Надо направлять усилия на новые необычные проекты. Мы строим современную технику, работаем над ракетами – и это правильно. Но не хватает стратегической идеи, которая придала бы новый смысл космонавтике. В 1950 – 60-е такие идеи были. Без них всё становится бессмысленным. Потом их стало меньше, а сейчас дефицит идей ещё острее. Как и нехватка современных приборов и научных школ, которые бы их создавали. Еще неизвестно, что важнее. Люди хотят открывать неизведанное, становиться лидерами в своей области, находить новый смысл для исследований. У Королёва, Келдыша, Глушко – а можно перечислить еще десятки фамилий – это получилось. Конечно, это возможно и сегодня. И терять оптимизм нельзя никогда. Недаром все-таки мы жили в фантастическое время.
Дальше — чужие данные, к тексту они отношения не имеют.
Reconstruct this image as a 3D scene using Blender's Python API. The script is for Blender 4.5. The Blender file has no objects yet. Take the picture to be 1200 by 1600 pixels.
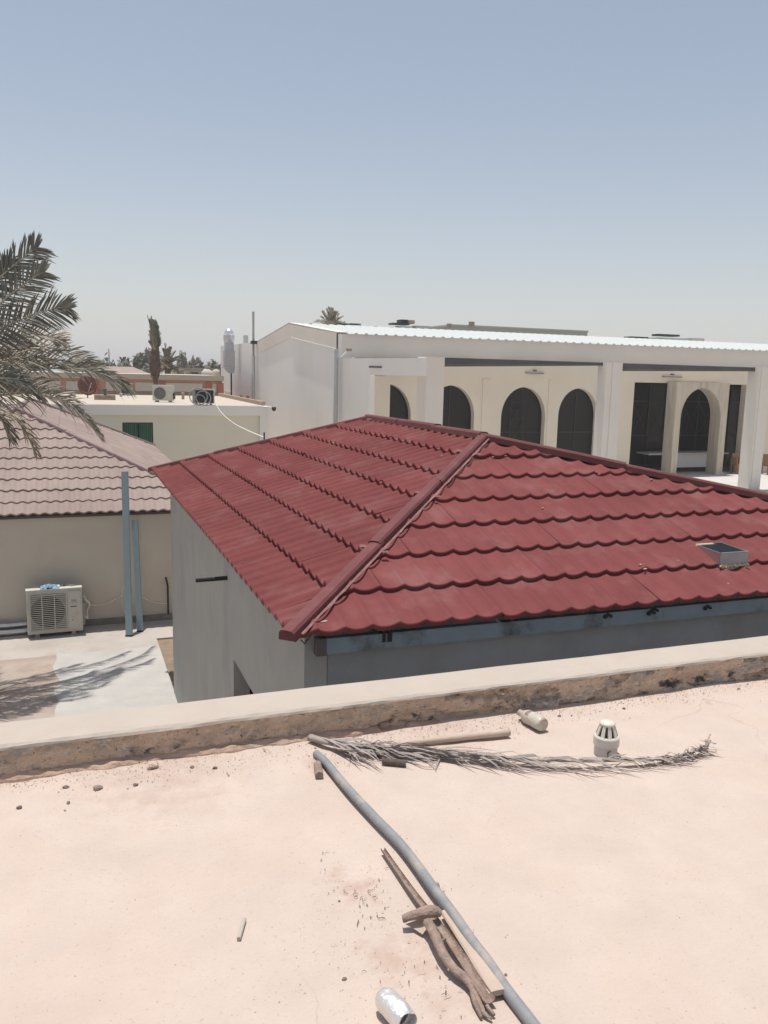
import bpy, math, random
from mathutils import Vector, Matrix, noise
R = math.radians
random.seed(7)
scene = bpy.context.scene
COL = scene.collection

# ---------------------------------------------------------------- camera
# ground level is z = 0; the photographer's eye is 5.1 m up, on a flat roof.
CAM_Z = 5.1
F_PX = 1304.04
PITCH, ROLL, YAW = 0.16369, 0.02367, 0.36364
FW = Vector((math.sin(YAW)*math.cos(PITCH), math.cos(YAW)*math.cos(PITCH), -math.sin(PITCH)))
_rt = Vector((math.cos(YAW), -math.sin(YAW), 0.0))
_up = _rt.cross(FW)
RT = _rt*math.cos(ROLL) + _up*math.sin(ROLL)
UP = _up*math.cos(ROLL) - _rt*math.sin(ROLL)
cam_data = bpy.data.cameras.new('camera')
cam = bpy.data.objects.new('camera', cam_data)
COL.objects.link(cam)
M = Matrix((RT, UP, -FW)).transposed().to_4x4()
M.translation = Vector((0, 0, CAM_Z))
cam.matrix_world = M
cam_data.sensor_fit = 'VERTICAL'
cam_data.sensor_height = 24.0
cam_data.lens = F_PX/1600*24.0
cam_data.clip_start = 0.05
cam_data.clip_end = 3000
scene.camera = cam

# ---------------------------------------------------------------- light
SUN_EL, SUN_AZ = R(81), R(-17)          # azimuth measured from +Y towards +X
world = bpy.data.worlds.new('World')
scene.world = world
world.use_nodes = True
wn = world.node_tree.nodes; wl = world.node_tree.links
bg = wn['Background']
sky = wn.new('ShaderNodeTexSky')
sky.sky_type = 'NISHITA'
sky.sun_disc = False
sky.sun_elevation = SUN_EL
sky.sun_rotation = SUN_AZ
sky.altitude = 0
sky.air_density = 1.0
sky.dust_density = 1.0
sky.ozone_density = 1.0
SKY_STRENGTH = 0.13
# dusty air: the clear sky slightly yellowed, fading to pale haze towards the horizon all round
tcw = wn.new('ShaderNodeTexCoord'); sxyz = wn.new('ShaderNodeSeparateXYZ'); wl.new(tcw.outputs['Generated'], sxyz.inputs[0])
def wmath(op, a, b=None):
    n_ = wn.new('ShaderNodeMath'); n_.operation = op
    for i_, q_ in enumerate((a, b)):
        if q_ is None: continue
        if hasattr(q_, 'links'): wl.new(q_, n_.inputs[i_])
        else: n_.inputs[i_].default_value = q_
    return n_.outputs[0]
zc_ = wmath('MAXIMUM', sxyz.outputs[2], 0.0)
fz = wmath('ADD', wmath('MULTIPLY', wmath('POWER', 2.71828, wmath('MULTIPLY', zc_, -1/0.105)), 0.80), 0.20)
tint = wn.new('ShaderNodeVectorMath'); tint.operation = 'MULTIPLY'; tint.inputs[1].default_value = (1.09, 0.965, 0.865)
wl.new(sky.outputs[0], tint.inputs[0])
hz = wn.new('ShaderNodeMix'); hz.data_type = 'RGBA'
wl.new(fz, hz.inputs[0]); wl.new(tint.outputs[0], hz.inputs[6])
hz.inputs[7].default_value = (0.66/SKY_STRENGTH, 0.675/SKY_STRENGTH, 0.71/SKY_STRENGTH, 1)
wl.new(hz.outputs[2], bg.inputs[0])
bg.inputs[1].default_value = SKY_STRENGTH
sd = bpy.data.lights.new('sun', 'SUN')
sd.energy = 4.15
sd.angle = R(0.55)
sd.color = (1.0, 0.955, 0.89)
sun = bpy.data.objects.new('sun', sd)
COL.objects.link(sun)
sdir = Vector((math.sin(SUN_AZ)*math.cos(SUN_EL), math.cos(SUN_AZ)*math.cos(SUN_EL), math.sin(SUN_EL)))
sun.rotation_euler = sdir.to_track_quat('Z', 'Y').to_euler()
sun.location = (0, 0, 60)
vs = scene.view_settings
vs.view_transform = 'Standard'
vs.look = 'None'
vs.gamma = 1.0
vs.exposure = 0.0
vs.use_curve_mapping = False

# ---------------------------------------------------------------- where a sight line meets a real plane
def ray(x, y):
    return FW + RT*((x-600)/F_PX) - UP*((y-800)/F_PX)
def gz(x, y, z):
    d = ray(x, y); return Vector((0, 0, CAM_Z)) + d*((z-CAM_Z)/d.z)
def gv(x, y, v):
    d = ray(x, y); return Vector((0, 0, CAM_Z)) + d*(v/d.y)
def gu(x, y, u):
    d = ray(x, y); return Vector((0, 0, CAM_Z)) + d*(u/d.x)

# ---------------------------------------------------------------- materials
def mat(name, col, rough=0.85, var=0.12, scale=3.0, bump=0.0, bscale=40.0, metal=0.0, spec=0.3,
        col2=None, scale2=0.8, amt2=0.0, rnd=0.0, detail=6, stretch=(1, 1, 1), bdist=0.02):
    m = bpy.data.materials.new(name); m.use_nodes = True
    n = m.node_tree.nodes; l = m.node_tree.links
    b = n['Principled BSDF']
    b.inputs['Roughness'].default_value = rough
    b.inputs['Metallic'].default_value = metal
    b.inputs['Specular IOR Level'].default_value = spec
    tc = n.new('ShaderNodeTexCoord')
    mp = n.new('ShaderNodeMapping'); mp.inputs['Scale'].default_value = stretch
    l.new(tc.outputs['Object'], mp.inputs[0])
    nz = n.new('ShaderNodeTexNoise'); nz.inputs['Scale'].default_value = scale
    nz.inputs['Detail'].default_value = detail; nz.inputs['Roughness'].default_value = 0.62
    l.new(mp.outputs[0], nz.inputs['Vector'])
    rp = n.new('ShaderNodeValToRGB')
    rp.color_ramp.elements[0].position = 0.28; rp.color_ramp.elements[1].position = 0.72
    lo = [max(0, c*(1-var)) for c in col]; hi = [min(1, c*(1+var)) for c in col]
    rp.color_ramp.elements[0].color = (*lo, 1); rp.color_ramp.elements[1].color = (*hi, 1)
    l.new(nz.outputs[0], rp.inputs[0])
    out = rp.outputs[0]
    if col2 is not None:
        n2 = n.new('ShaderNodeTexNoise'); n2.inputs['Scale'].default_value = scale2
        n2.inputs['Detail'].default_value = 7; n2.inputs['Roughness'].default_value = 0.66
        l.new(mp.outputs[0], n2.inputs['Vector'])
        r2 = n.new('ShaderNodeValToRGB')
        r2.color_ramp.elements[0].position = 0.50; r2.color_ramp.elements[1].position = 0.66
        r2.color_ramp.elements[0].color = (0, 0, 0, 1); r2.color_ramp.elements[1].color = (amt2, amt2, amt2, 1)
        l.new(n2.outputs[0], r2.inputs[0])
        mx = n.new('ShaderNodeMix'); mx.data_type = 'RGBA'
        l.new(r2.outputs[0], mx.inputs[0]); l.new(out, mx.inputs[6]); mx.inputs[7].default_value = (*col2, 1)
        out = mx.outputs[2]
    if rnd:
        oi = n.new('ShaderNodeObjectInfo')
        mr = n.new('ShaderNodeMapRange'); mr.inputs[3].default_value = 1-rnd; mr.inputs[4].default_value = 1+rnd
        l.new(oi.outputs['Random'], mr.inputs[0])
        vm = n.new('ShaderNodeVectorMath'); vm.operation = 'SCALE'
        l.new(out, vm.inputs[0]); l.new(mr.outputs[0], vm.inputs['Scale'])
        out = vm.outputs[0]
    l.new(out, b.inputs['Base Color'])
    if bump:
        n3 = n.new('ShaderNodeTexNoise'); n3.inputs['Scale'].default_value = bscale
        n3.inputs['Detail'].default_value = 8; n3.inputs['Roughness'].default_value = 0.65
        l.new(mp.outputs[0], n3.inputs['Vector'])
        bp = n.new('ShaderNodeBump'); bp.inputs['Strength'].default_value = bump; bp.inputs['Distance'].default_value = bdist
        l.new(n3.outputs[0], bp.inputs['Height']); l.new(bp.outputs[0], b.inputs['Normal'])
    return m

MT = {}
MT['sand'] = mat('sand_roof_coat', (0.548, 0.455, 0.39), 0.92, 0.06, 4.5, 0.4, 75, col2=(0.525, 0.415, 0.345), scale2=1.7, amt2=0.5, bdist=0.012)
MT['fillet'] = mat('old_mortar', (0.46, 0.32, 0.24), 0.95, 0.2, 9, 0.6, 40, col2=(0.50, 0.41, 0.33), scale2=4, amt2=0.8)
MT['coping'] = mat('cream_coping_paint', (0.465, 0.405, 0.345), 0.8, 0.05, 2.2, 0.15, 60, col2=(0.43, 0.355, 0.29), scale2=5, amt2=0.35)
MT['red'] = mat('red_stone_coated_tile', (0.200, 0.060, 0.059), 0.9, 0.12, 2.2, 0.5, 240, spec=0.12, col2=(0.245, 0.115, 0.108), scale2=2.3, amt2=0.6, rnd=0.07, bdist=0.004)
MT['redcap'] = mat('red_ridge_metal', (0.145, 0.043, 0.043), 0.75, 0.12, 2.5, 0.15, 200, spec=0.35, col2=(0.20, 0.08, 0.08), scale2=4, amt2=0.5, rnd=0.06, bdist=0.004)
MT['rawedge'] = mat('raw_flashing_edge', (0.23, 0.115, 0.108), 0.75, 0.4, 14, 0.2, 80)
MT['brownpave'] = mat('brown_paving', (0.39, 0.325, 0.275), 0.92, 0.14, 2.5, 0.4, 25, col2=(0.32, 0.245, 0.20), scale2=2.2, amt2=0.7)
MT['soil'] = mat('brown_soil', (0.27, 0.205, 0.15), 0.95, 0.3, 6, 0.8, 20, col2=(0.2, 0.15, 0.11), scale2=3, amt2=0.7)
MT['pink'] = mat('faded_pink_tile', (0.33, 0.262, 0.232), 0.9, 0.09, 1.3, 0.3, 160, spec=0.2, col2=(0.29, 0.215, 0.20), scale2=1.1, amt2=0.5, rnd=0.05, bdist=0.005)
MT['pinkcap'] = mat('faded_pink_ridge', (0.30, 0.215, 0.205), 0.85, 0.12, 3, 0.2, 120, rnd=0.05)
MT['under'] = mat('dark_roof_underlay', (0.045, 0.022, 0.022), 0.9, 0.2, 3)  # kept near black so gaps between panels read as shade
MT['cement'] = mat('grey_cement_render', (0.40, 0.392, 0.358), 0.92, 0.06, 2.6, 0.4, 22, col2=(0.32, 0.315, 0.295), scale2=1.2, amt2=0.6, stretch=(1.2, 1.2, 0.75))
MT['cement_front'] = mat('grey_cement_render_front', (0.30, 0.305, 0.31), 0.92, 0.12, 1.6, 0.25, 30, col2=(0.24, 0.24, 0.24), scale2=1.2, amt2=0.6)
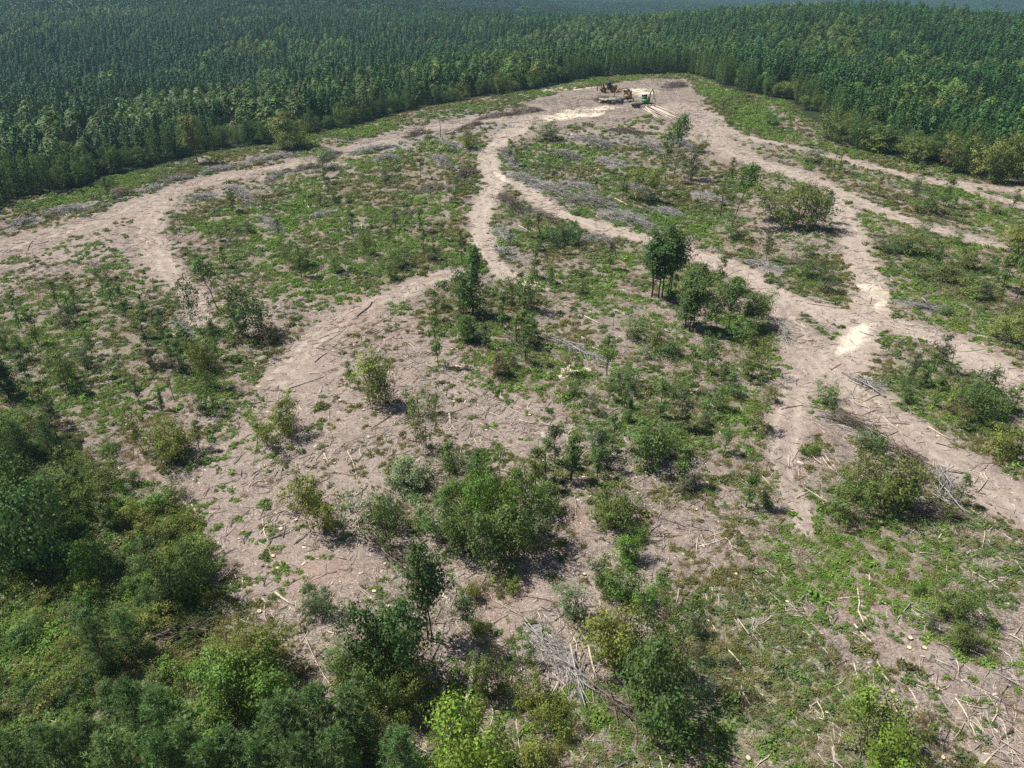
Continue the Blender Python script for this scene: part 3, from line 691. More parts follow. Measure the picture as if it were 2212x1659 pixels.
def plant(kind, x, y, h, w, colour, lean=None, label=None, group=None, rz=None, simple=False):
    var = KIND[kind]; tr, cr, H0, W0 = var[RNG.integers(len(var))]
    nm, ph, cat = KNAME[kind]
    z = float(gzd(x, y)) - 0.05
    root = link(nm, None, loc=(x, y, z), rot=(lean[0] if lean else RNG.normal(0, 0.02), lean[1] if lean else RNG.normal(0, 0.02), RNG.uniform(0, 6.28) if rz is None else rz), scl=(w / W0, w / W0, h / H0))
    link('trunk', tr, root)
    c = link('branches' if kind.startswith('snag') else 'crown', cr, root)
    g = np.array(GREENS.get(colour, (0.1, 0.1, 0.1))) * RNG.uniform(0.88, 1.12); c.color = (*g, 1)
    ph = ph % CWORD[colour] if '%s' in ph else ph
    if label: root['label'] = label; root['category'] = cat; root['group'] = group
    else: register(root, (('low ' if h < 1.6 else 'small ' if h < 2.4 else 'big ' if (h > 8 and kind in ('thicket', 'round')) else '') + ph), cat, group or KGROUP[cat], x, y)
    return root

def plant_px(kind, px, py, hpx, wpx, colour, lean=None, **kw):
    g = G(px, py); x, y = float(g[0]), float(g[1]); z = float(gz(x, y))
    _, v0, dep = P(x, y, z); _, v1, _ = P(x, y, z + 5.0)
    h = hpx * 5.0 / float(v0 - v1); w = wpx * float(dep) / FPX
    return plant(kind, x, y, h, w, colour, lean, **kw)

# ------------------------------------------------------------------ forest round the clearing
def GC(*pts, up=9.0):
    """photo raster points that show tree tops -> ground below them"""
    global CAM
    c = CAM.copy(); CAM = np.array([c[0], c[1], c[2] - up]); r = W(*pts); CAM = c; return r
HARD = [GC((240, 300), (420, 215), (640, 150), (950, 145), (1340, 128), (1390, 170), (1000, 205), (760, 262), (560, 318), (330, 330)),
        GC((0, 330), (160, 300), (330, 350), (300, 385), (0, 400)), GC((1050, 120), (1300, 40), (1480, 30), (1420, 90), (1250, 118)), GC((1640, 60), (2212, 130), (2212, 200), (1900, 130))]
EDGE = [tuple(p) for p in CLEAR[1:-3]]

def forest():
    rng = np.random.default_rng(11)
    def grid(sp, r0, r1, amax=0.86):
        n = int(r1 * 2 / sp); gx, gy = np.meshgrid(np.arange(-n // 2, n // 2) * sp, np.arange(0, r1, sp))
        x = gx.ravel() + rng.uniform(-0.42, 0.42, gx.size) * sp; y = gy.ravel() + rng.uniform(-0.42, 0.42, gx.size) * sp
        r = np.hypot(x, y); k = (r >= r0) & (r < r1) & (np.abs(np.arctan2(x, y)) < amax) & (y > 90)
        return x[k], y[k]
    xa, ya = grid(2.3, 100, 470); k = ~inpoly(xa, ya, CLEAR); xa, ya = xa[k], ya[k]
    xb, yb = grid(3.1, 470, 950)
    x = np.concatenate([xa, xb]); y = np.concatenate([ya, yb]); r = np.hypot(x, y)
    d, _ = polydist(x, y, EDGE)
    hw = np.zeros(x.shape, bool)
    for p in HARD: hw |= inpoly(x, y, p)
    hw &= fbm(x, y, 22.0, 91, 2) > 0.40
    hw |= (fbm(x, y, 34.0, 93, 3) > 0.585)
    edge_hard = (d < 9) & (fbm(x, y, 14.0, 95, 2) > 0.56)
    hw |= edge_hard
    thin = hw & (rng.uniform(size=x.shape) > np.where(r < 470, 0.22, 0.38))     # broad crowns stand farther apart
    gap = fbm(x, y, 13.0, 97, 2) > 0.66
    keep = ~thin & ~(gap & (d > 15)) & (d > 0.5 + 9.0 * np.clip(fbm(x, y, 9.0, 89, 2) - 0.42, 0, 1))
    x, y, r, d, hw = x[keep], y[keep], r[keep], d[keep], hw[keep]
    z = gz(x, y) - 0.1
    # the ones that show largest stand along the edge: these are single trees
    u, v, dep = P(x, y, z); inview = (u > -60) & (u < PW + 60) & (dep > 0)
    score = np.where(inview, 1.0, 0) * (1.0 / dep) / (1 + (d / 3.2) ** 2)
    ip = np.where(~hw & inview)[0]; ip = ip[np.argsort(-score[ip])][:285]
    ih = np.where(hw & inview)[0]; ih = ih[np.argsort(-score[ih])][:95]
    single = np.zeros(x.shape, bool); single[ip] = True; single[ih] = True
    for i in ip:
        side = 'left' if u[i] < 1150 else 'far' if u[i] < 1560 else 'right'
        plant('edgepine', x[i], y[i], rng.uniform(9.0, 12.5), rng.uniform(2.5, 3.4), 'pine', label='slim dark green pine in the front rows of the %s forest edge' % side, group='pines along the %s forest edge' % side)
    for i in ih:
        side = 'left' if u[i] < 1150 else 'far' if u[i] < 1560 else 'right'
        c = rng.choice(['mid', 'olive', 'dark', 'mid', 'dark'] if side != 'far' else ['mid', 'dark'])
        plant('round', x[i], y[i], rng.uniform(5.0, 9.0), rng.uniform(3.5, 6.0), c, label='%s broad-crowned tree among the pines of the %s forest edge' % (CWORD[c], side), group='%s broad-crowned trees along the %s forest edge' % (CWORD[c], side))
    protos = []
    def crown(seed, H, Wd, lo, n, size, conic, mat):
        g = np.random.default_rng(seed); mb = MB(); ph = g.uniform(0, 6.28, n); q = g.uniform(0, 1, n) ** (0.8 if conic else 0.7)
        prof = (1.01 - q) ** 0.42 if conic else np.sqrt(np.clip(1 - q ** 2.4, 0.02, 1))
        lob = 1 + 0.28 * np.sin(ph * 3 + g.uniform(0, 6)) * np.sin(q * 9 + g.uniform(0, 6))
        r = Wd / 2 * prof * lob * g.uniform(0.72, 1.08, n); C = np.stack([r * np.cos(ph), r * np.sin(ph), H * (lo + (1 - lo) * q) - 0.25 * r], -1)
        ob = np.stack([np.cos(ph), np.sin(ph), 0.35 + 0.9 * q * (0.5 if conic else 1.2)], -1)
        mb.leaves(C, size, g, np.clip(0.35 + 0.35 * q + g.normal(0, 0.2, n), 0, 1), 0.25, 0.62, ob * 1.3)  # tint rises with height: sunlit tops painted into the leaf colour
        mb.tube([(0, 0, -0.3), (0, 0, H * 0.9)], [0.16, 0.03], 4, 0.05, False)
        return mb.mesh('forest_crown', M[mat])
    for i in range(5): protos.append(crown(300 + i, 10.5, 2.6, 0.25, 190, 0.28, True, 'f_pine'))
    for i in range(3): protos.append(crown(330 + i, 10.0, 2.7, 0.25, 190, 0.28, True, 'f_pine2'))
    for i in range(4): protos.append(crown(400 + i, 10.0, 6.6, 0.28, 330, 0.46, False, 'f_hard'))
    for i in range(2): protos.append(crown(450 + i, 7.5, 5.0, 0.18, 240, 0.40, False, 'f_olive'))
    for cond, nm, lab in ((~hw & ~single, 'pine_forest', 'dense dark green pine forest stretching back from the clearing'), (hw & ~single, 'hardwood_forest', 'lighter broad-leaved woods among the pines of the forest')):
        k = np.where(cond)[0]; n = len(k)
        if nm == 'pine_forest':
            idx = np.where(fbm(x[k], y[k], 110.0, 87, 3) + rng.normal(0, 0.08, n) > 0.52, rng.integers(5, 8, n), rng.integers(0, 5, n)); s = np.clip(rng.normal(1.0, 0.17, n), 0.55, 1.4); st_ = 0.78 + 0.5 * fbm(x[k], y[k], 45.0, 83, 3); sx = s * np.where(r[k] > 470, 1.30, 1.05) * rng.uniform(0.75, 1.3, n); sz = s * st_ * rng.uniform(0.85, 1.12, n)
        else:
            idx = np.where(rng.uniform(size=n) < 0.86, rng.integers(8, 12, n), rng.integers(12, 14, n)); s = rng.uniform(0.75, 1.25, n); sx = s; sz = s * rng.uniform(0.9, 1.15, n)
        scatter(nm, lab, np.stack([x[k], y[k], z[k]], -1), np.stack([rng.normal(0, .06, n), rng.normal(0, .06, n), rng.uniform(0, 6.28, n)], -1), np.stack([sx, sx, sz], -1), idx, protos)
    # far woods : patches of tree crowns
    pat = []
    for i in range(5):
        g = np.random.default_rng(500 + i); mb = MB()
        for t in range(26):
            cx, cy_ = g.uniform(-13, 13, 2); hh = g.uniform(8, 13); rr = g.uniform(1.8, 3.2); hardw = g.uniform() < 0.45
            n_ = 34; C = g.normal(size=(n_, 3)); C /= np.linalg.norm(C, axis=1, keepdims=True)
            C = np.array([cx, cy_, hh * 0.62]) + C * np.array([rr, rr, hh * (0.30 if hardw else 0.42)]) * (g.uniform(0.55, 1, n_) ** 0.6)[:, None]
            if not hardw: C[:, :2] = np.array([cx, cy_]) + (C[:, :2] - np.array([cx, cy_])) * np.clip((hh * 1.05 - C[:, 2:3]) / (hh * 0.6), 0.1, 1)
            mb.leaves(C, 1.15, g, np.clip(g.uniform(0.2, 0.8) + g.normal(0, 0.12, n_), 0, 1), 0.6, 0.7)
        pat.append(mb.mesh('far_wood_patch', M['f_hard' if i == 4 else 'f_pine2' if i > 1 else 'f_pine']))
    xs, ys = grid(23.0, 940, 4200, 0.92)
    pk = np.where(fbm(xs, ys, 260.0, 99, 3) > 0.57, 4, rng.integers(0, 4, len(xs))); n = len(xs)
    gx = (gz(xs + 8, ys) - gz(xs - 8, ys)) / 16; gy = (gz(xs, ys + 8) - gz(xs, ys - 8)) / 16
    sc = rng.uniform(0.95, 1.15, n)
    scatter('far_forest', 'distant wooded hills fading into blue haze', np.stack([xs, ys, gz(xs, ys) - 0.5], -1), np.stack([np.arctan(gy), -np.arctan(gx), np.zeros(n)], -1), np.stack([sc, sc, sc], -1), pk, pat)
forest()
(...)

Открытие космоса в XX веке расширило наше представление о Вселенной ровно в миллион раз. Это не риторическая фигура, я всё точно просчитал.

И ещё. Все делят нашу историю пока на два этапа – до рождества Христова и после рождества Христова, до нашей эры и после нашей эры. Я считаю, что со временем будут так считать: до космический эры и потом, до запуска первого Спутника 4 октября 1957 года – и после этой даты. Потому что другая жизнь стала, принципиально другая – это важно понимать. Изменил космос эту жизнь. Необратимо. И открыл столько новых возможностей, что разрабатывать их будут наши далекие потомки. Сегодня прогресс человечества определяет космос, космонавтика, космические технологии, другое ничего не определяет, все остальное на этом завязано. А начинается всё, в значительной степени, с Сергея Павловича Королёва. Появятся новые идеи и задачи, о которых мы сегодня и помыслить не можем. Но фигура основоположника останется неповторимой, единственной. Это Сергей Павлович Королёв!